The Employment Tribunal in Cardiff has given judgment in the case of Eirian Morris v Carmarthenshire County Council. Mr Morris was dismissed from his role as Ski Centre Coordinator at Pembrey Country Park following a restructure within the Council.

He issued a claim for automatically unfair dismissal on the basis that the principal reason for his dismissal was a series of whistleblowing disclosures he made in 2014. His alternative case was that his dismissal was substantively and/or procedurally unfair.

A five-day hearing took place last month. Jim Duffy, instructed by Mark Alaszewski of Thompsons Solicitors, represented Mr Morris. The claim was supported by UNISON.

The tribunal held that Mr Morris was dismissed by reason of redundancy and not due to his whistleblowing disclosures. It went on to find, however, that he was nonetheless unfairly dismissed due to a flawed procedure.

Mr Morris had been selected for redundancy in a pool of one. The Council had scored Mr Morris’s job against another post within the authority – that of ‘Active Facilities Manager’ (AFM) – and the scores were considered by Mr Rees, the officer who considered Mr Morris’s appeal against dismissal.

The Council failed to share those scores with Mr Morris during his redundancy procedure. Indeed, the scores were not even produced until mid-way through the hearing. As Jim pointed out, the scores seemed, on the face of it, to show a 97% compatibility between the ski centre role and the AFM role, undermining the Council’s argument that the AFM role involved a much greater degree of responsibility.
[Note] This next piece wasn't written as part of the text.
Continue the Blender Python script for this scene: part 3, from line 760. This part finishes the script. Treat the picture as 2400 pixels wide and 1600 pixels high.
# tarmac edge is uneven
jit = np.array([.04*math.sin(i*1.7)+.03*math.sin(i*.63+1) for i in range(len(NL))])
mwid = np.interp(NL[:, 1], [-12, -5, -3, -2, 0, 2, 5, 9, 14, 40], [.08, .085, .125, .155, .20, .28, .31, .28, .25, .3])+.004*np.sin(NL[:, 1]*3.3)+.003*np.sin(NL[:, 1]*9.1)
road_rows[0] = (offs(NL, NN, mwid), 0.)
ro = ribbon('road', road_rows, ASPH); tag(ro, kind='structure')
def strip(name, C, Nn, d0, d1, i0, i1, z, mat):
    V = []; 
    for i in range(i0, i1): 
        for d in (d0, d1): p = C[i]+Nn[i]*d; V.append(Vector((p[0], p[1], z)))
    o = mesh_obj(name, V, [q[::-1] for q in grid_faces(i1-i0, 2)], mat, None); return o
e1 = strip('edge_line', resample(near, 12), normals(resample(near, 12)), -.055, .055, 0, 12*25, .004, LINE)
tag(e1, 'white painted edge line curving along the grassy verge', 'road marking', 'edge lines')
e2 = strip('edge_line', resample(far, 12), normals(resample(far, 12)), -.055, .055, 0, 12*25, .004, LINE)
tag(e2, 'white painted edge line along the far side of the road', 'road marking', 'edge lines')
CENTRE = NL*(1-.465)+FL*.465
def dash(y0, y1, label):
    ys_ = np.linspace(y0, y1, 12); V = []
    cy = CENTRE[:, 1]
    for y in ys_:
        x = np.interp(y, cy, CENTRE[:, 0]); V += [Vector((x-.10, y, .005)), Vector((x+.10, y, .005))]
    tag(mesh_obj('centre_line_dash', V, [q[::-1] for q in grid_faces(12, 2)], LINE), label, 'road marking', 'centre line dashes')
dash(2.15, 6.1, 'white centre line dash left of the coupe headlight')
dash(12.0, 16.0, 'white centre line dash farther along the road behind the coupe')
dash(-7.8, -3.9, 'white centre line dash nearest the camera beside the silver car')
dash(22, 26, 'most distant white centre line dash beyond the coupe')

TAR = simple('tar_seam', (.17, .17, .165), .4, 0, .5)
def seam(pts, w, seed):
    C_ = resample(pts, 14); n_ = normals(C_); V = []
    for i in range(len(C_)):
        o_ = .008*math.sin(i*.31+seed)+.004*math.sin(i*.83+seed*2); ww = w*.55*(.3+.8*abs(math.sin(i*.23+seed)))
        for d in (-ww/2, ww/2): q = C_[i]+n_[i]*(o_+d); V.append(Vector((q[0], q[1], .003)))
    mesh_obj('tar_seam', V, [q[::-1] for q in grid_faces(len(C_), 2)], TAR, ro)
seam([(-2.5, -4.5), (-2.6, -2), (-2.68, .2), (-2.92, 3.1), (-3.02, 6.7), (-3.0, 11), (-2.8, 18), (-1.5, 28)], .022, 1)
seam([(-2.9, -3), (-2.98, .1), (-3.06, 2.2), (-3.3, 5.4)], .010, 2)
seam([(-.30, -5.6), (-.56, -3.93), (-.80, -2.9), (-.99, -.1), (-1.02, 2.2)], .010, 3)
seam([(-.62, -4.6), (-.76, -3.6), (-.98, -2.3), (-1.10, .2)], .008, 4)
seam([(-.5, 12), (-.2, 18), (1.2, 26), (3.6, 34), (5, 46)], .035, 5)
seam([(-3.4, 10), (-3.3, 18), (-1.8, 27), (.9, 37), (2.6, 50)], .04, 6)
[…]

The tribunal considered that the evidence of the Council concerning how it approached the question of the size of pool “was not satisfactory”. It added:

[p]rima facie the posts of AFM and ski centre coordinator were graded the same and scored almost identically according to the material which Mr Rees relied upon. The evidence simply does not support the proposition advanced by Mr Rees that those scores reinforced his view that the demands of the two positions were significantly different.”
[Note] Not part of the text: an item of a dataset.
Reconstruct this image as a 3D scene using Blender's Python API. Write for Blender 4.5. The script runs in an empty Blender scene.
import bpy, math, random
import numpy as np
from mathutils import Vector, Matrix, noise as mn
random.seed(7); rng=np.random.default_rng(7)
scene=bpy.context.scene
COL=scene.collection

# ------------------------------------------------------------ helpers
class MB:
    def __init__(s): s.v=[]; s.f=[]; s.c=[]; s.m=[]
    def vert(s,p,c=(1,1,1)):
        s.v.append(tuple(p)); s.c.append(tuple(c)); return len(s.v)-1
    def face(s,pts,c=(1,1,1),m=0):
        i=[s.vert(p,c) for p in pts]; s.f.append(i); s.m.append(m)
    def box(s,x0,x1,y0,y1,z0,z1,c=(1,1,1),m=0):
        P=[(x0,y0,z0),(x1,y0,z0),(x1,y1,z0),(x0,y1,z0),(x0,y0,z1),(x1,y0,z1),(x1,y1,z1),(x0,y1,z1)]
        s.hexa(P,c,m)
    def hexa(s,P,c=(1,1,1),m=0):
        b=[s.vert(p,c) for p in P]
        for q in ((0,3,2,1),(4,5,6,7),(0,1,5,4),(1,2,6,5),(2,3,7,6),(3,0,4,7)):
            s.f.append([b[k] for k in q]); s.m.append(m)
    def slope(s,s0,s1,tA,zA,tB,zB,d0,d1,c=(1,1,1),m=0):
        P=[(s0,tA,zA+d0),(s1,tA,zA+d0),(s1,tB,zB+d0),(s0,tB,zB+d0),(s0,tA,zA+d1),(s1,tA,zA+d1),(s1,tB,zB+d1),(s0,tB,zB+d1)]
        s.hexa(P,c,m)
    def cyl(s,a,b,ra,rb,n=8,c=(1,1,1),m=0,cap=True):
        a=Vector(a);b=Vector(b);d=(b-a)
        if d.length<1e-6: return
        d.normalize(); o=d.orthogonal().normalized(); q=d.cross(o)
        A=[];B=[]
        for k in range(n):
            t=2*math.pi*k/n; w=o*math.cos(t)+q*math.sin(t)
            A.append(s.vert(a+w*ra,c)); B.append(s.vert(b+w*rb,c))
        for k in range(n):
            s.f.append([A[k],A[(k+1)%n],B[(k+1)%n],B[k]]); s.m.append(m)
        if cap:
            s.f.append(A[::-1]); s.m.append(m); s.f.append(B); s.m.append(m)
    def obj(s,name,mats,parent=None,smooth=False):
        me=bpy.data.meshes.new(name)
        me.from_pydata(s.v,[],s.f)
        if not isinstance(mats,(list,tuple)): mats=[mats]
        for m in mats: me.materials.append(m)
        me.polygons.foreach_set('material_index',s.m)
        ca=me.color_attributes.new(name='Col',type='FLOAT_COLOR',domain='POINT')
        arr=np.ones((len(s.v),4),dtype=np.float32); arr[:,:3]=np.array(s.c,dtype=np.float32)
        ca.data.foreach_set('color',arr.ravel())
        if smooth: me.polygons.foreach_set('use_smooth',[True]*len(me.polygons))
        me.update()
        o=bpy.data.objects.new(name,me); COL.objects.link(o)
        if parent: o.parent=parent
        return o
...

The Council failed to share with Mr Morris its proposals for the redevelopment of the ‘Countryside’ arm of its operation in which jobs might become available.
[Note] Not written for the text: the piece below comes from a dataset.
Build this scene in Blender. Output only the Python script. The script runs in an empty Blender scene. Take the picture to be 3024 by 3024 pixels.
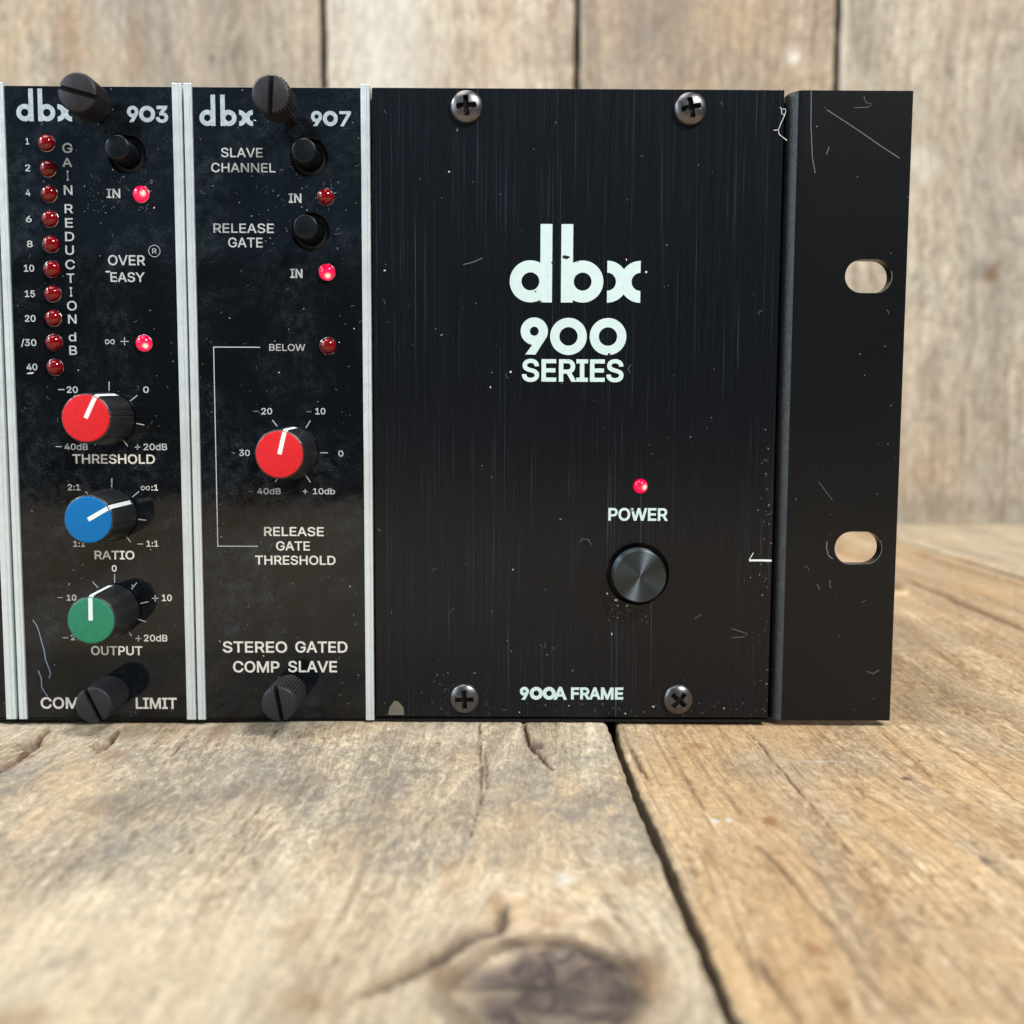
import bpy, math, random, json
import numpy as np
from mathutils import Vector, Matrix
from mathutils.geometry import delaunay_2d_cdt
random.seed(7); rng = np.random.default_rng(11)
SC = bpy.context.scene; COL = SC.collection
R = math.radians; MM = 0.001

# ------------------------------------------------------------------ camera
F_PX = 3000.0; PITCH, YAW, ROLL = R(5.0), R(0.25), R(0.25)
CAM = np.array([0.0, -214.3, 64.35])            # millimetres; equipment front is the plane y = 0, table top z = 0
_fw = np.array([math.sin(YAW)*math.cos(PITCH), math.cos(YAW)*math.cos(PITCH), -math.sin(PITCH)])
_r0 = np.array([math.cos(YAW), -math.sin(YAW), 0.0]); _u0 = np.cross(_r0, _fw)
_rt = _r0*math.cos(ROLL)+_u0*math.sin(ROLL); _up = -_r0*math.sin(ROLL)+_u0*math.cos(ROLL)
cd = bpy.data.cameras.new('camera'); co = bpy.data.objects.new('camera', cd); COL.objects.link(co)
cd.sensor_width = 36.0; cd.lens = 36.0*F_PX/3024.0; cd.clip_start = 0.01; cd.clip_end = 50.0
M = Matrix(((_rt[0], _up[0], -_fw[0], 0), (_rt[1], _up[1], -_fw[1], 0), (_rt[2], _up[2], -_fw[2], 0), (0, 0, 0, 1)))
co.matrix_world = Matrix.Translation(Vector(CAM*MM)) @ M
cd.dof.use_dof = True; cd.dof.focus_distance = 0.2115; cd.dof.aperture_fstop = 15.0; cd.dof.aperture_blades = 0
SC.camera = co

# ------------------------------------------------------------------ light
w = bpy.data.worlds.new('World'); SC.world = w; w.use_nodes = True
w.node_tree.nodes['Background'].inputs[0].default_value = (0.55, 0.66, 0.80, 1)
w.node_tree.nodes['Background'].inputs[1].default_value = 0.10
def area(name, loc, target, sx, sy, power, color):
    l = bpy.data.lights.new(name, 'AREA'); l.shape = 'RECTANGLE'; l.size = sx; l.size_y = sy; l.energy = power; l.color = color
    o = bpy.data.objects.new(name, l); COL.objects.link(o); o.location = loc
    o.rotation_euler = (Vector(target)-Vector(loc)).to_track_quat('-Z', 'Y').to_euler()
area('window_light_left', (-1.0, -0.16, 0.80), (0.0, 0.0, 0.03), 0.30, 0.24, 8.0, (0.88, 0.95, 1.0))
area('left_window_light', (-1.25, -0.62, 0.50), (0.05, 0.0, 0.08), 0.9, 0.75, 9.0, (0.80, 0.92, 1.0))
area('lamp_light_front', (0.52, -0.66, 0.88), (0.0, -0.15, 0.0), 0.28, 0.22, 20.0, (1.0, 0.975, 0.94))
area('ceiling_light', (-0.30, 0.02, 1.25), (-0.1, -0.05, 0.0), 1.2, 0.7, 17.0, (1.0, 0.965, 0.91))
area('blue_fill_light', (-0.5, -2.3, 1.02), (-0.3, 0.0, 0.1), 2.2, 1.15, 2.3, (0.30, 0.60, 1.0))  # added unseen fill lamp for the bluish reflection in the upper panels
SC.view_settings.view_transform = 'Standard'; SC.view_settings.look = 'None'
SC.view_settings.exposure = 0.08; SC.view_settings.gamma = 1.0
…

Neither did it update him that a temporary post he had previously been offered and rejected on the basis it would only last 12 weeks had received additional funding meaning it could be extended.

Had they done so, the claimant might have argued that the respondent should delay the deletion of his post or should redeploy him temporarily so that he might have the opportunity of applying for a permanent post in the new Countryside structure as and when that became available.

These are necessarily speculative considerations, but by failing to share those matters with the claimant the respondent effectively deprived him of the opportunity to argue that position.